Однажды, будучи уже пожилым человеком, он вызвал такси. Спустился, попросил его отвезти туда-то и туда-то. Таксист не скоро оторвался от своей книги. Виктор Борисович спросил: «Что вы читаете?» Тот ответил: «Вы не поймете – это ранний Шкловский».
Шкловский принадлежал к поколению Владимира Маяковского, поколению, которое появилось на свет в 1890-е годы, поколению, которое очень многое обещало и сделало, но жизнь которого перерезал 1929 год – сталинская революция. Кто-то выбрал эмиграцию, кто-то – внутреннюю эмиграцию, как Пастернак и Ахматова, кто-то погиб, как Мандельштам и Гумилев, кто-то покончил с собой, как Маяковский, но большинство, как Виктор Борисович, выбрало жизнь. Как говорил Шкловский, время всегда право. Лучше быть красным, чем мертвым.
Николай Гумилев против большевиков
В ночь на 25 августа 1921 года по приговору петроградской ЧК был расстрелян русский поэт Николай Степанович Гумилев.
Почти через 70 лет, в мае 1992 года, Н. С. Гумилев, как и все репрессированные по делу Петроградской боевой организации, был реабилитирован решением генпрокуратуры Российской Федерации «за отсутствием состава преступления». Но прокуроры ошиблись – Николай Степанович Гумилев невинно пострадавшим не был.

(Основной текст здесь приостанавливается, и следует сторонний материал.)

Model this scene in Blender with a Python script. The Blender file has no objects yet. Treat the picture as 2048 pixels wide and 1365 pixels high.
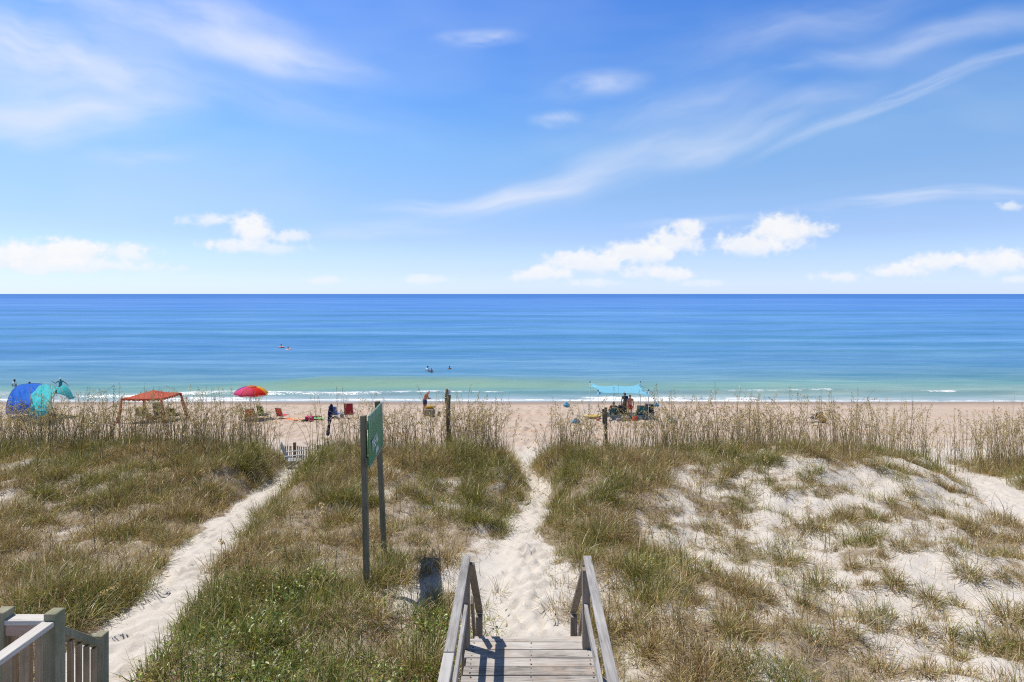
import bpy, bmesh, math, random
import numpy as np
from mathutils import Vector, Matrix, Quaternion
R = math.radians
random.seed(7)
rng = np.random.default_rng(11)
SC = bpy.context.scene
COL = SC.collection

# ------------------------------------------------------------------ camera, world, sun, exposure
HC = 9.2            # camera height above the sea (m)
F = 1140.0          # focal length in pixels of the 2048 px wide photograph
cam_d = bpy.data.cameras.new('camera')
cam = bpy.data.objects.new('camera', cam_d); COL.objects.link(cam)
cam.location = (0, 0, HC); cam.rotation_euler = (R(90), 0, 0)
cam_d.sensor_width = 36; cam_d.lens = 36*F/2048
cam_d.shift_y = (588-682.5)/2048
cam_d.clip_start = 0.1; cam_d.clip_end = 60000
SC.camera = cam

SUN_DIR = Vector((-0.44, 0.21, 1.0)).normalized()
SUN_EL = math.asin(SUN_DIR.z); SUN_ROT = math.atan2(SUN_DIR.x, SUN_DIR.y)
sun_d = bpy.data.lights.new('sun', 'SUN'); sun_d.energy = 4.8; sun_d.angle = R(0.5); sun_d.color = (1.0, 0.95, 0.87)
sun = bpy.data.objects.new('sun', sun_d); COL.objects.link(sun)
sun.rotation_euler = SUN_DIR.to_track_quat('Z', 'Y').to_euler()

SC.view_settings.view_transform = 'Standard'; SC.view_settings.look = 'None'
SC.view_settings.exposure = 0.0; SC.view_settings.gamma = 1.0
try: SC.view_settings.use_curve_mapping = False
except Exception: pass
SC.cycles.max_bounces = 6; SC.cycles.diffuse_bounces = 3; SC.cycles.glossy_bounces = 2
SC.cycles.transparent_max_bounces = 8; SC.cycles.transmission_bounces = 4
SC.cycles.use_denoising = False; SC.cycles.filter_width = 1.15
SC.cycles.caustics_reflective = False; SC.cycles.caustics_refractive = False

# small expression language for shader nodes
class NT:
    def __init__(s, tree): s.t = tree; s.n = tree.nodes; s.l = tree.links
    def node(s, kind, **kw):
        n = s.n.new(kind)
        for k, v in kw.items(): setattr(n, k, v)
        return n
    def put(s, sock, v):
        if isinstance(v, E): s.l.new(v.s, sock)
        elif hasattr(v, 'is_output'): s.l.new(v, sock)
        else:
            if isinstance(v, (tuple, list)) and len(v) == 3 and sock.type == 'RGBA': v = (*v, 1)
            sock.default_value = v
    def m(s, op, *a, clamp=False):
        n = s.node('ShaderNodeMath', operation=op); n.use_clamp = clamp
        for i, v in enumerate(a): s.put(n.inputs[i], v)
        return E(s, n.outputs[0])
    def mix(s, f, a, b):
        n = s.node('ShaderNodeMix', data_type='RGBA'); s.put(n.inputs[0], f); s.put(n.inputs[6], a); s.put(n.inputs[7], b)
        return E(s, n.outputs[2])
    def mulc(s, a, b):
        n = s.node('ShaderNodeMix', data_type='RGBA', blend_type='MULTIPLY'); n.inputs[0].default_value = 1
        s.put(n.inputs[6], a); s.put(n.inputs[7], b); return E(s, n.outputs[2])
    def smooth(s, x, lo, hi):
        n = s.node('ShaderNodeMapRange', interpolation_type='SMOOTHSTEP'); s.put(n.inputs[0], x)
        s.put(n.inputs[1], lo); s.put(n.inputs[2], hi); n.inputs[3].default_value = 0; n.inputs[4].default_value = 1
        return E(s, n.outputs[0])
    def ramp(s, x, stops, interp='LINEAR'):
        n = s.node('ShaderNodeValToRGB'); s.put(n.inputs[0], x); cr = n.color_ramp; cr.interpolation = interp
        while len(cr.elements) < len(stops): cr.elements.new(0.5)
        for e, (p, c) in zip(cr.elements, stops): e.position = p; e.color = (*c, 1) if len(c) == 3 else c
        return E(s, n.outputs[0])
    def xyz(s, v):
        n = s.node('ShaderNodeSeparateXYZ'); s.put(n.inputs[0], v); return [E(s, o) for o in n.outputs]
    def vec(s, x, y, z=0.0):
        n = s.node('ShaderNodeCombineXYZ')
        for i, v in enumerate((x, y, z)): s.put(n.inputs[i], v)
        return E(s, n.outputs[0])
    def noise(s, v, scale, detail=4, rough=.55, dist=0.0, dim='3D'):
        n = s.node('ShaderNodeTexNoise', noise_dimensions=dim); s.put(n.inputs['Vector'], v); n.inputs['Scale'].default_value = scale
        n.inputs['Detail'].default_value = detail; n.inputs['Roughness'].default_value = rough; n.inputs['Distortion'].default_value = dist
        return E(s, n.outputs['Fac'])
    def mapv(s, v, scale=(1, 1, 1), rot=(0, 0, 0), loc=(0, 0, 0)):
        n = s.node('ShaderNodeMapping'); s.put(n.inputs[0], v); n.inputs['Scale'].default_value = scale
        n.inputs['Rotation'].default_value = rot; n.inputs['Location'].default_value = loc; return E(s, n.outputs[0])
    def attr(s, name, out='Fac'):
        n = s.node('ShaderNodeAttribute'); n.attribute_name = name; return E(s, n.outputs[out])
class E:
    def __init__(s, nt, sock): s.nt = nt; s.s = sock
    def __add__(s, o): return s.nt.m('ADD', s, o)
    def __radd__(s, o): return s.nt.m('ADD', s, o)
    def __sub__(s, o): return s.nt.m('SUBTRACT', s, o)
    def __rsub__(s, o): return s.nt.m('SUBTRACT', o, s)
    def __mul__(s, o): return s.nt.m('MULTIPLY', s, o)
    def __rmul__(s, o): return s.nt.m('MULTIPLY', s, o)
    def __truediv__(s, o): return s.nt.m('DIVIDE', s, o)
    def __rtruediv__(s, o): return s.nt.m('DIVIDE', o, s)

SKY_STRENGTH = 0.10
def kc(r, g, b): return (r/SKY_STRENGTH, g/SKY_STRENGTH, b/SKY_STRENGTH)
SKY_TINT = [(0.0, (1.30, 1.62, 2.75)), (.025, (1.06, 1.26, 2.05)), (.06, (1.04, 1.14, 1.58)), (.105, (1.08, 1.24, 1.52)),
            (.158, (1.06, 1.38, 1.65)), (.21, (.80, 1.27, 1.8)), (.30, (.60, 1.12, 1.9)), (.42, (.56, .60, .66)), (.6, (.52, .50, .47))]
# (px, py) name a direction in the sky as seen by the photograph; radii in the same units; tilt in degrees; strength; grain
CIRRUS = [
 (60, 125, 430, 110, -12, 1.0, 5), (150, 150, 330, 60, -18, .60, 4), (500, 200, 500, 60, -8, .22, 7), (1600, 60, 420, 70, 12, .26, 6), (1350, 210, 330, 60, 14, .22, 7), (330, 45, 520, 95, -12, .62, 4), (20, 245, 460, 85, 0, .62, 6), (560, 112, 260, 52, -8, .75, 6), (420, 95, 260, 40, -20, .35, 6), (120, 232, 330, 32, 2, .70, 9),
 (120, 270, 260, 50, 6, .35, 8), (270, 320, 160, 26, 0, .28, 8), (965, 60, 110, 24, 2, .45, 6), (1200, 162, 130, 34, 3, .42, 6),
 (1115, 226, 70, 24, 3, .42, 6), (1820, 195, 420, 20, 22, .55, 8), (1500, 270, 360, 52, 20, .36, 6), (1250, 320, 420, 70, 18, .34, 6),
 (1030, 385, 300, 36, 12, .62, 8), (850, 410, 170, 20, 2, .30, 8), (1900, 80, 320, 44, 14, .34, 5), (1700, 120, 200, 30, 8, .25, 6), (1850, 402, 330, 20, 4, .55, 8),
 (1400, 440, 200, 14, 4, .3, 9), (780, 455, 200, 26, 2, .28, 8), (700, 470, 120, 20, 2, .2, 8)]
CUMULUS = [
 (50, 515, 95, 34, 1), (140, 508, 80, 32, 1), (240, 505, 75, 30, .9), (160, 535, 200, 18, .75),
 (412, 442, 58, 18, .8), (505, 466, 72, 36, 1), (455, 492, 75, 20, .9), (575, 474, 45, 20, .75), (520, 500, 110, 16, .6),
 (650, 562, 50, 12, .6), (855, 560, 48, 11, .6), (1088, 548, 62, 18, .95), (1180, 528, 90, 24, .9), (1275, 508, 95, 24, .95), (1355, 485, 62, 30, 1), (1382, 460, 40, 20, .95),
 (1318, 548, 62, 18, .95), (1195, 568, 60, 10, .6), (1560, 462, 92, 34, 1), (1502, 492, 70, 26, .95), (1620, 462, 55, 22, .85), (1415, 568, 45, 9, .5),
 (1668, 556, 62, 16, .85), (1800, 542, 62, 20, .9), (1880, 524, 55, 22, .9), (1985, 524, 90, 28, .95), (2035, 560, 30, 12, .6), (2022, 413, 30, 12, .7)]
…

31 мая 1921 года в Тверской губернии, в своем бывшем имении, по доносу был задержан профессор петербургского университета географ Владимир Николаевич Таганцев 1889 года рождения, сын выдающегося юриста Николая Степановича Таганцева – одного из авторов уголовного кодекса России. К этому времени жену младшего Таганцева Надежду задержали в Петрограде. К концу лета по так называемому «Делу Таганцева» арестовали более 300 человек. Среди них – и поэта Николая Гумилева.